Wykonawcy coraz lepsi, pieniędzy brak

Agnieszka Homan

publikacja 19.01.2014 19:06

Konkurs Kolęd i Pastorałek organizowany w Zabierzowie cieszy się coraz większą popularnością.

Wykonawcy coraz lepsi, pieniędzy brak Występowali także mali wykonawcy Materiały organizatora

Potwierdza to Maciej Jerzy Rajpolt z redakcji „Życia Zabierzowa”, współorganizator konkursu, odbywającego się pod patronatem "Krakowskiego Gościa".

Spośród 40 zgłoszeń, które napłynęły na tegoroczny XIV konkurs, nie tylko z okolicy, ale nawet z Nowego Targu, Limanowej czy Miechowa, wybrano 25 solistów i zespołów, dopuszczonych do rywalizacji 18 stycznia w Centrum Kultury i Promocji Gminy Zabierzów.

W kategorii najmłodszych dzieci wygrała pięcioletnia Joanna Gajos z Miechowa piosenką „Zatańczymy wokół choineczki”. W kolejnej kategorii zwyciężyła jedenastoletnia Julia Gwiżdż z Nowego Targu piosenką „Cicho, cicho”. Wśród gimnazjalistów triumfowały ex aequo Zofia Sydor z Krakowa („Aniołeczki”) i Julia Latosińska z Karniowic („Płynie nowina”). W najstarszej kategorii wiekowej – 16+ jurorzy nie przyznali pierwszego miejsca, drugie zaś otrzymał Zespół VERSO z Krzeszowic, który wykonał piosenki „Przekażmy sobie znak pokoju” oraz „Uciekali”.

Nagrodę specjalną ufundowaną przez Radę Sołecką dla najlepszego wykonawcy z Zabierzowa i gminy Zabierzów otrzymała Julia Latosińska. Nagroda publiczności, ufundowana przez panią wójt Elżbietę Burtan, trafiła do przedszkolaków z Zabierzowa. Specjalne podziękowania otrzymali Małgorzata i Jacek Walasowie, którzy od lat współorganizują konkurs.

Widzowie nie nudzili się nawet w czasie obrad jury, kiedy mogli obejrzeć jasełka w wykonaniu uczniów szkoły podstawowej, opracowane i przygotowane przez s. Agnieszkę Bąk.

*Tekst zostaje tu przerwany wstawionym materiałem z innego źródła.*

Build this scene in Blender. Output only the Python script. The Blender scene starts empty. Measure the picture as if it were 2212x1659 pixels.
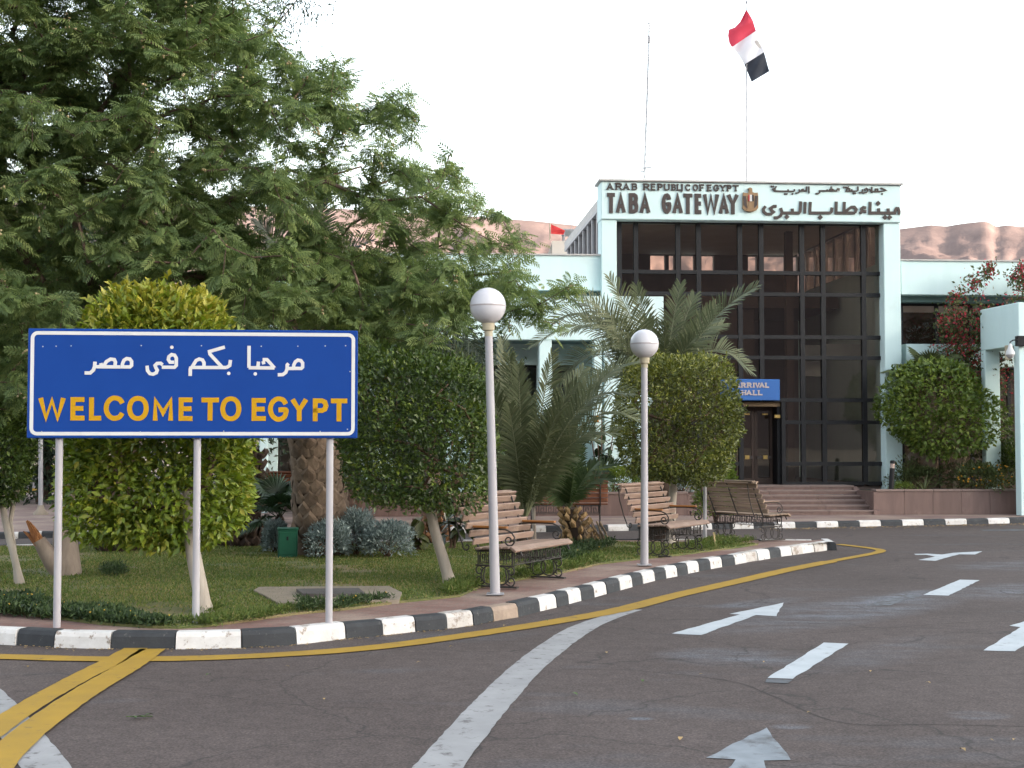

Przewodniczący jury Mariusz Kominiak, na co dzień nauczyciel Państwowej Szkoły Muzycznej w Krzeszowicach oraz członek Towarzystwa Śpiewackiego „HASŁO”, podkreśla wysoki poziom uczestników. Zawłaszcza wśród solistów słychać było dobre głosy, na przykład piękny głos Julii Latosińskiej kojarzył mi się z Anną German – tłumaczy. – Szkoda tylko, że brakowało tradycyjnych pieśni. Widziałbym nawet w regulaminie nakaz, żeby jeden ze śpiewanych utworów był tradycyjną kolędą lub pastorałką. W kancjonałach można ich znaleźć ponad 350, to bardzo duży wybór.

Głównym problemem organizatorów był w tym roku brak środków finansowych. „Nie mogliśmy na przykład zamówić profesjonalnej firmy nagłaśniającej – mówi jeden z nich. – Niestety, na zebraniu mieszkańców Zabierzowa w sprawie budżetu sołectwa na 2014 r. przysłowiowe dziury w drodze wygrały z tradycyjnym konkursem kolęd. Organizacja konkursu była możliwa tylko dzięki wsparciu otrzymanym od lokalnych przedsiębiorców i głównego sponsora, którym był Kraków Airport. To dzięki nim udało się zakupić nagrody dla laureatów.

– Jeśli tylko organizatorzy będą dalej chcieć pracować, my na pewno będziemy ich wspierać – zapewnia wójt gminy Zabierzów Elżbieta Burtan. Oby to wsparcie wystarczyło, by nie zniechęcić do końca organizatorów. Może też mieszkańcy Zabierzowa zauważą, że warto wesprzeć talenty młodych i bezinteresowny wysiłek organizującej konkurs grupki zapaleńców. Inaczej możemy nie doczekać jubileuszowego, XV Konkursu Kolęd i Pastorałek w 2015 roku.